The organisation also captured qualitative feedback from focus groups and interviews with school staff and parents– anecdotal evidence that’s essential for understanding the impact on learners and their school environment.
The case study employed process tracing, an evaluation methodology well-suited to complex social change. Rather than proving a direct causal chain, process-tracing identifies plausible links between strategy and outcomes. In the Komape case, this approach helped establish the organisation’s contribution to legal, policy and implementation changes.
As SECTION27 explains, causal attribution is neither feasible nor appropriate; however, careful, contextual evidence can demonstrate how actions matter.
Institutional change driven by data
Although SECTION27’s MEL systems are still evolving, early results are already shaping internal practice. Strategic planning and reflection sessions are increasingly grounded in evidence from their data collection. For example, data from the pre- and post-workshop surveys conducted in schools highlighted training gaps, including insufficient content on sexual identity, which led to the revision of workshop materials and the development of new community dialogue sessions for parents and teachers.
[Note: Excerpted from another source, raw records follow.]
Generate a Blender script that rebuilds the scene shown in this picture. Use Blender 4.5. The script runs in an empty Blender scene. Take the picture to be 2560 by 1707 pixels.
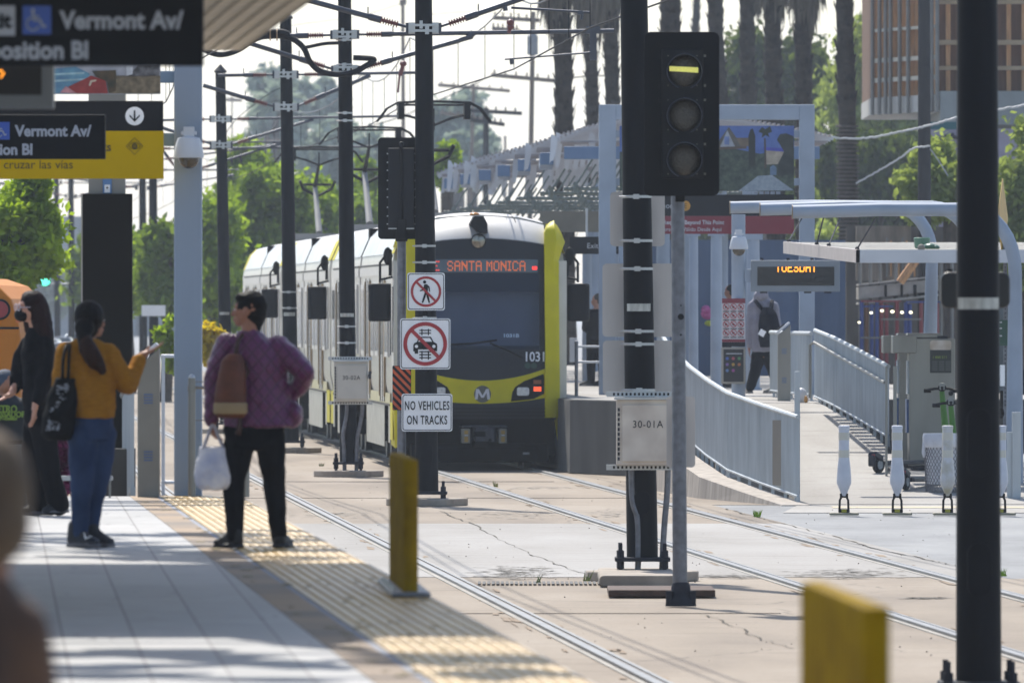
import bpy, bmesh, math, random
from mathutils import Vector, Matrix
R = math.radians
scene = bpy.context.scene
col = scene.collection
F = 28444.0                       # focal length in photo pixels (400 mm lens, 36 mm sensor, 2560 px)

# ---------------------------------------------------------------- camera
cam_d = bpy.data.cameras.new('camera')
cam = bpy.data.objects.new('camera', cam_d); col.objects.link(cam)
cam.location = (0, 0, 2.5)
cam.rotation_euler = (R(90) - 87.5 / F, 0, 0)
cam_d.lens = 400; cam_d.sensor_width = 36; cam_d.clip_start = 0.5; cam_d.clip_end = 20000
cam_d.dof.use_dof = True; cam_d.dof.focus_distance = 125; cam_d.dof.aperture_fstop = 9.0
scene.camera = cam

# ---------------------------------------------------------------- sky, sun, exposure
EL = R(52); AZ = math.atan2(-0.29, 0.957)
w = bpy.data.worlds.new('World'); scene.world = w; w.use_nodes = True
nt = w.node_tree; nt.nodes.clear()
sky = nt.nodes.new('ShaderNodeTexSky'); sky.sky_type = 'NISHITA'; sky.sun_disc = False
sky.sun_elevation = EL; sky.sun_rotation = AZ % (2 * math.pi)
sky.air_density = 1.0; sky.dust_density = 1.2; sky.ozone_density = 1.5
bg = nt.nodes.new('ShaderNodeBackground'); bg.inputs['Strength'].default_value = 0.115
wo = nt.nodes.new('ShaderNodeOutputWorld')
nt.links.new(sky.outputs[0], bg.inputs[0]); nt.links.new(bg.outputs[0], wo.inputs[0])
sun_d = bpy.data.lights.new('sun', 'SUN'); sun_d.energy = 4.15; sun_d.angle = R(0.55); sun_d.color = (1, 0.95, 0.87)
sun = bpy.data.objects.new('sun', sun_d); col.objects.link(sun)
sdir = Vector((math.sin(AZ) * math.cos(EL), math.cos(AZ) * math.cos(EL), math.sin(EL)))
sun.rotation_euler = (-sdir).to_track_quat('-Z', 'Y').to_euler(); sun.location = (0, 0, 60)
scene.view_settings.view_transform = 'Standard'; scene.view_settings.look = 'None'
scene.view_settings.exposure = 0.68; scene.view_settings.gamma = 1
try:
    scene.cycles.volume_bounces = 1; scene.cycles.max_bounces = 8; scene.cycles.transparent_max_bounces = 12
    scene.cycles.use_denoising = True
except Exception: pass

# ---------------------------------------------------------------- materials
def lin(h):
    h = h.lstrip('#'); v = [int(h[i:i + 2], 16) / 255 for i in (0, 2, 4)]
    return tuple(x / 12.92 if x <= 0.04045 else ((x + 0.055) / 1.055) ** 2.4 for x in v)
MATS = {}
def mat(name, c, rough=0.6, metal=0.0, var=0.12, scale=3.0, bump=0.0, c2=None, emit=None, es=1.0, spec=0.5, stretch=None, coat=0.0, detail=5, bdist=0.01):
    """procedural principled material: base colour broken up by object-space noise"""
    if name in MATS: return MATS[name]
    if isinstance(c, str): c = lin(c)
    if isinstance(c2, str): c2 = lin(c2)
    m = bpy.data.materials.new(name); m.use_nodes = True; MATS[name] = m
    n = m.node_tree.nodes; l = m.node_tree.links; p = n['Principled BSDF']
    p.inputs['Roughness'].default_value = rough; p.inputs['Metallic'].default_value = metal
    p.inputs['Specular IOR Level'].default_value = spec
    if coat: p.inputs['Coat Weight'].default_value = coat
    tc = n.new('ShaderNodeTexCoord'); mp = n.new('ShaderNodeMapping'); l.new(tc.outputs['Object'], mp.inputs['Vector'])
    if stretch: mp.inputs['Scale'].default_value = stretch
    nz = n.new('ShaderNodeTexNoise'); nz.inputs['Scale'].default_value = scale; nz.inputs['Detail'].default_value = detail
    l.new(mp.outputs[0], nz.inputs['Vector'])
    rp = n.new('ShaderNodeValToRGB'); rp.color_ramp.elements[0].position = 0.32; rp.color_ramp.elements[1].position = 0.68
    a = c2 if c2 else tuple(x * (1 - var) for x in c)
    b = c if c2 else tuple(min(1, x * (1 + var)) for x in c)
    rp.color_ramp.elements[0].color = (*a, 1); rp.color_ramp.elements[1].color = (*b, 1)
    l.new(nz.outputs['Fac'], rp.inputs[0]); l.new(rp.outputs[0], p.inputs['Base Color'])
    if emit:
        e = lin(emit) if isinstance(emit, str) else emit
        p.inputs['Emission Color'].default_value = (*e, 1); p.inputs['Emission Strength'].default_value = es
    if bump:
        bp = n.new('ShaderNodeBump'); bp.inputs['Strength'].default_value = bump; bp.inputs['Distance'].default_value = bdist
        l.new(nz.outputs['Fac'], bp.inputs['Height']); l.new(bp.outputs[0], p.inputs['Normal'])
    m['p'] = 1
    return m

# ---------------------------------------------------------------- object helpers
def W(px, py, Y):                 # the point at distance Y seen at a photo pixel
    return Vector(((px - 1280) / F * Y, Y, 2.5 - (py - 766) / F * Y))
def G(px, py, z=0.0):             # the point of the plane z seen at a photo pixel
    Y = (2.5 - z) * F / (py - 766)
    return Vector(((px - 1280) / F * Y, Y, z))
ORI = {}
def tag(o, label=None, cat=None, group=None, kind=None):
    if label: o['label'] = label
    if cat: o['category'] = cat
    if group: o['group'] = group
    if kind: o['kind'] = kind
    return o
def thing(name, label, cat, loc=(0, 0, 0), rotz=0, group=None):
    o = bpy.data.objects.new(name, None); col.objects.link(o)
    o.location = loc; o.rotation_euler = (0, 0, rotz); o.empty_display_size = 0.3
    ORI[o.name] = Vector((0, 0, 0)) if rotz else Vector(loc)     # rotated things are built in local coordinates
    return tag(o, label, cat, group)
class MB:
    """collects shapes for ONE mesh object"""
    def __init__(s): s.v = []; s.f = []
    def add(s, vs, fs):
        k = len(s.v); s.v += [Vector(x) for x in vs]; s.f += [tuple(i + k for i in f) for f in fs]; return s
    def box(s, x0, x1, y0, y1, z0, z1):
        vs = [(x, y, z) for z in (z0, z1) for y in (y0, y1) for x in (x0, x1)]
        return s.add(vs, [(0, 2, 3, 1), (4, 5, 7, 6), (0, 1, 5, 4), (2, 6, 7, 3), (0, 4, 6, 2), (1, 3, 7, 5)])
    def obox(s, c, sx, sy, sz, rot=None, ang=0, ax='Z'):
        m = Matrix.Rotation(ang, 3, ax) if rot is None else rot
        vs = [Vector(c) + m @ Vector((x * sx / 2, y * sy / 2, z * sz / 2)) for z in (-1, 1) for y in (-1, 1) for x in (-1, 1)]
        return s.add(vs, [(0, 2, 3, 1), (4, 5, 7, 6), (0, 1, 5, 4), (2, 6, 7, 3), (0, 4, 6, 2), (1, 3, 7, 5)])
    def cyl(s, p0, p1, r0, r1=None, n=12, cap=True):
        p0 = Vector(p0); p1 = Vector(p1); r1 = r0 if r1 is None else r1
        d = (p1 - p0).normalized(); a = d.orthogonal().normalized(); b = d.cross(a)
        vs = []
        for p, r in ((p0, r0), (p1, r1)):
            for i in range(n):
                t = 2 * math.pi * i / n; vs.append(p + (a * math.cos(t) + b * math.sin(t)) * r)
        fs = [(i, (i + 1) % n, n + (i + 1) % n, n + i) for i in range(n)]
        if cap: fs += [tuple(range(n - 1, -1, -1)), tuple(range(n, 2 * n))]
        return s.add(vs, fs)
    def tube(s, pts, r, n=8):
        pts = [Vector(p) for p in pts]; rs = r if isinstance(r, (list, tuple)) else [r] * len(pts)
        vs = []; pa = None
        for i, p in enumerate(pts):
            d = (pts[min(i + 1, len(pts) - 1)] - pts[max(i - 1, 0)]).normalized()
            a = d.orthogonal().normalized() if pa is None else (pa - d * pa.dot(d)).normalized()
            pa = a; b = d.cross(a)
            for k in range(n):
                t = 2 * math.pi * k / n; vs.append(p + (a * math.cos(t) + b * math.sin(t)) * rs[i])
        fs = [(i * n + k, i * n + (k + 1) % n, (i + 1) * n + (k + 1) % n, (i + 1) * n + k) for i in range(len(pts) - 1) for k in range(n)]
        m = (len(pts) - 1) * n
        fs += [tuple(range(n - 1, -1, -1)), tuple(range(m, m + n))]
        return s.add(vs, fs)
    def prism(s, pts, y0, y1):    # pts (x,z), extruded in y
        n = len(pts)
        ar = sum(pts[i][0] * pts[(i + 1) % n][1] - pts[(i + 1) % n][0] * pts[i][1] for i in range(n))
        if ar < 0: pts = pts[::-1]
        vs = [(x, y0, z) for x, z in pts] + [(x, y1, z) for x, z in pts]
        return s.add(vs, [tuple(range(n)), tuple(range(2 * n - 1, n - 1, -1))] + [(i, i + n, (i + 1) % n + n, (i + 1) % n) for i in range(n)])
    def zprism(s, pts, z0, z1):   # pts (x,y), extruded in z
        n = len(pts)
        ar = sum(pts[i][0] * pts[(i + 1) % n][1] - pts[(i + 1) % n][0] * pts[i][1] for i in range(n))
        if ar < 0: pts = pts[::-1]
        vs = [(x, y, z0) for x, y in pts] + [(x, y, z1) for x, y in pts]
        return s.add(vs, [tuple(range(n - 1, -1, -1)), tuple(range(n, 2 * n))] + [(i, (i + 1) % n, (i + 1) % n + n, i + n) for i in range(n)])
    def ring(s, c, ro, ri, y0, y1, n=40):
        cx, cz = c
        for k in range(n):
            a = 2 * math.pi * k / n; b = 2 * math.pi * (k + 1) / n
            q = [(cx + ro * math.cos(a), cz + ro * math.sin(a)), (cx + ro * math.cos(b), cz + ro * math.sin(b)),
                 (cx + ri * math.cos(b), cz + ri * math.sin(b)), (cx + ri * math.cos(a), cz + ri * math.sin(a))]
            s.prism(q, y0, y1)
        return s
    def lathe(s, c, prof, n=20, ax=(0, 0, 1)):   # prof: (r, h) along axis
        c = Vector(c); ax = Vector(ax).normalized(); a = ax.orthogonal().normalized(); b = ax.cross(a); vs = []
        for r, h in prof:
            for k in range(n):
                t = 2 * math.pi * k / n; vs.append(c + ax * h + (a * math.cos(t) + b * math.sin(t)) * max(r, 1e-4))
        fs = [(i * n + k, i * n + (k + 1) % n, (i + 1) * n + (k + 1) % n, (i + 1) * n + k) for i in range(len(prof) - 1) for k in range(n)]
        m = (len(prof) - 1) * n
        fs += [tuple(range(n - 1, -1, -1)), tuple(range(m, m + n))]
        return s.add(vs, fs)
    def ball(s, c, rx, ry=None, rz=None, n=14, k=9, rot=None):
        ry = rx if ry is None else ry; rz = rx if rz is None else rz; c = Vector(c); vs = []; m = rot or Matrix.Identity(3)
        for i in range(1, k):
            ph = math.pi * i / k
            for j in range(n):
                t = 2 * math.pi * j / n
                vs.append(c + m @ Vector((rx * math.sin(ph) * math.cos(t), ry * math.sin(ph) * math.sin(t), rz * math.cos(ph))))
        vs += [c + m @ Vector((0, 0, rz)), c - m @ Vector((0, 0, rz))]; T = len(vs) - 2; B = T + 1
        fs = [(i * n + j, (i + 1) * n + j, (i + 1) * n + (j + 1) % n, i * n + (j + 1) % n) for i in range(k - 2) for j in range(n)]
        fs += [(T, j, (j + 1) % n) for j in range(n)] + [(B, (k - 2) * n + (j + 1) % n, (k - 2) * n + j) for j in range(n)]
        return s.add(vs, fs)
    def rrect(s, x0, x1, z0, z1, r, y0, y1, k=5):
        return s.prism(rrpts(x0, x1, z0, z1, r, k), y0, y1)
    def build(s, name, m, parent=None, smooth=False, bevel=0, label=None, sub=0):
        me = bpy.data.meshes.new(name)
        o0 = ORI.get(parent.name, Vector((0, 0, 0))) if parent else Vector((0, 0, 0))
        me.from_pydata([tuple(x - o0) for x in s.v], [], s.f); me.update()
        ob = bpy.data.objects.new(name, me); col.objects.link(ob); ORI[ob.name] = o0
        if parent: ob.parent = parent
        for mm in (m if isinstance(m, (list, tuple)) else [m]): me.materials.append(mm)
        if smooth:
            me.polygons.foreach_set('use_smooth', [True] * len(me.polygons))
            if smooth == 'a':
                try: me.set_sharp_from_angle(angle=R(38))
                except Exception: pass
        if bevel:
            b = ob.modifiers.new('bevel', 'BEVEL'); b.width = bevel; b.segments = 2; b.limit_method = 'ANGLE'
        if label: ob['label'] = label
        return ob
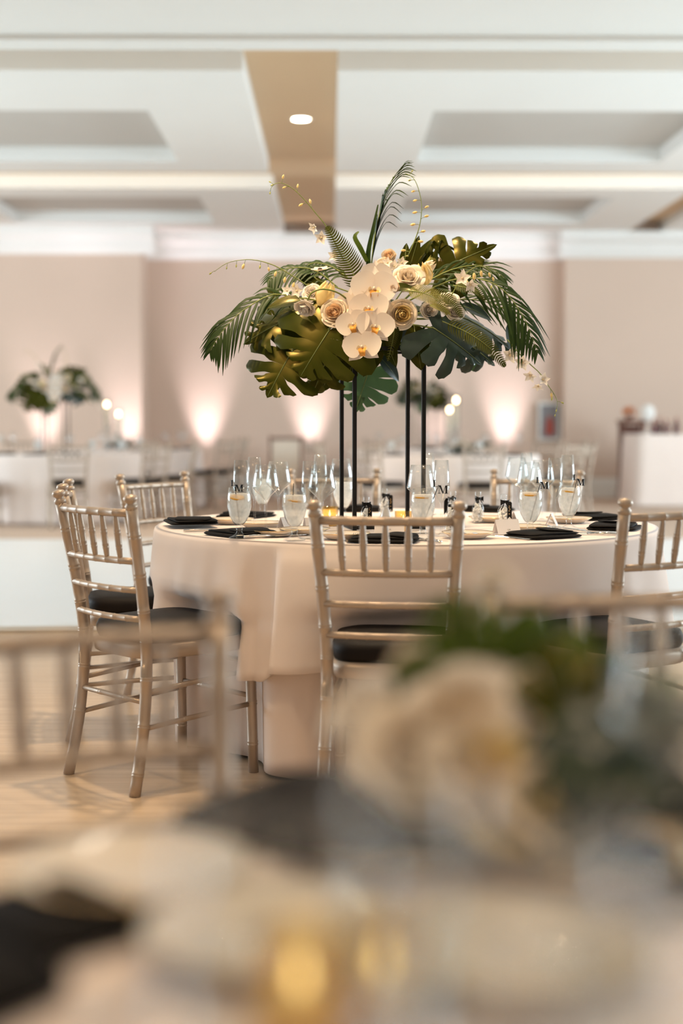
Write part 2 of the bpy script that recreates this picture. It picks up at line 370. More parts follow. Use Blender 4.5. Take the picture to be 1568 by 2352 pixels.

The Komape evaluation, which has just been finalised, has also generated new internal momentum. “It gave the legal, field and communications teams the chance to stop and reflect on 10 years of painstaking work,” Stevenson reports. “It helped us see the big picture – what we’ve achieved, and how our work fits into broader systems change.”
Most importantly, a clearer understanding of the value of MEL is emerging for the organisation and potentially for the social justice sector. In an increasingly challenging funding environment, demonstrating impact is crucial for sustainability.